L’une des comédiennes noires a défendu la pièce après
l’annonce de l’annulation du spectacle : «Je ne m’excuserai pas d’avoir été sur la scène du TNM et de faire
entendre ma voix. Car tout ce que je suis y était représenté : je suis femme,
je suis Noire, je suis forte, je suis Haïtienne et, surtout, je suis humaine»,
a écrit Kattia Thony sur son compte Facebook. Pour celle qui se décrit comme
une «descendante d’esclaves», monter sur les planches pour jouer dans SLĀV
était non seulement son droit, mais aussi une responsabilité. «Il y a une scène complète qui rend hommage
à Haïti, la première nation noire à s’affranchir, et comme tout Haïtien, j’en
suis extrêmement fière», a-t-elle poursuivi. «Je ne crois pas à la violence ni à la censure, je crois au respect et
au dialogue.»
«Les discours haineux ne font rien avancer»,
avait commenté une autre comédienne de la pièce, Élisabeth Sirois, la semaine
dernière, quelques jours avant d’apprendre l’annulation de la production. «Je ne me sens pas illégitime [d’être une
femme blanche] qui raconte cette histoire par la voix de l’art, je me sens
fière de ça.»
(Source : Le Devoir)
Robert Lepage est «sorti de son mutisme» disaient les journalistes ce
matin. Est-ce du mutisme que de réfléchir avant de s’exprimer? Parler sans
réfléchir est l’une des hideuses caractéristiques des médias – on vise et on appuie
sur la gâchette comme des tireurs d’élite.

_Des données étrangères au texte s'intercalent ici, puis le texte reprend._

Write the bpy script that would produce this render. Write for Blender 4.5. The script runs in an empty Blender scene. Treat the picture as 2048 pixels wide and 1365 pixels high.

Le metteur en scène a donc commenté l’annulation
du spectacle ce matin, déplorant «l'affligeant
discours d'intolérance» :
Le
spectacle SLĀV annulé
«Il nous est apparu, à mon équipe et moi, que dans
l’atmosphère survoltée que notre spectacle avait provoqué, il serait plus sage
de garder le silence puisque toute déclaration de notre part n’aurait fait que
jeter de l’huile sur le feu.
Je préfère laisser aux détracteurs et aux
défenseurs du projet le soin de débattre et définir ce qu’est l’appropriation
culturelle, car il s’agit là d’un problème éminemment complexe que je n’ai pas
la prétention de pouvoir résoudre.
Pour moi, la chose la plus navrante que je note,
dans la rue comme dans certains médias, c’est l’affligeant discours
d’intolérance. Tout ce qui a mené à cette annulation est un coup porté à la
liberté d’expression artistique et je considère que mes 40 années d’expérience
dans les arts de scène m’autorisent à parler avec légitimité de cet aspect de
la question.
Au fil de ma carrière, il m’est souvent arrivé de
consacrer des spectacles entiers à la dénonciation d’injustices subies à
travers l’histoire par des groupes culturels spécifiques dont aucuns des
acteurs n’étaient issus. Ces spectacles ont été joués partout à travers le
monde, devant les publics les plus divers, sans jamais que l’on ne m’accuse
d’appropriation culturelle et encore moins de racisme. Bien au contraire. Ces
réalisations ont toujours été bien accueillies et ont fait d’Ex Machina l’une
des compagnies de théâtre les plus respectées au monde.
S’il n’en tenait qu’à moi, le spectacle tiendrait
encore l’affiche, car je revendiquerai toujours le droit, au théâtre, de parler
de tout et de tous. Sans exception. Aucune.
À partir du moment où il ne nous est plus permis
de nous glisser dans la peau de l’autre, où il nous est interdit de nous
reconnaître dans l’autre, le théâtre s’en trouve dénaturé, empêché d’accomplir
sa fonction première, et perd sa raison d’être.»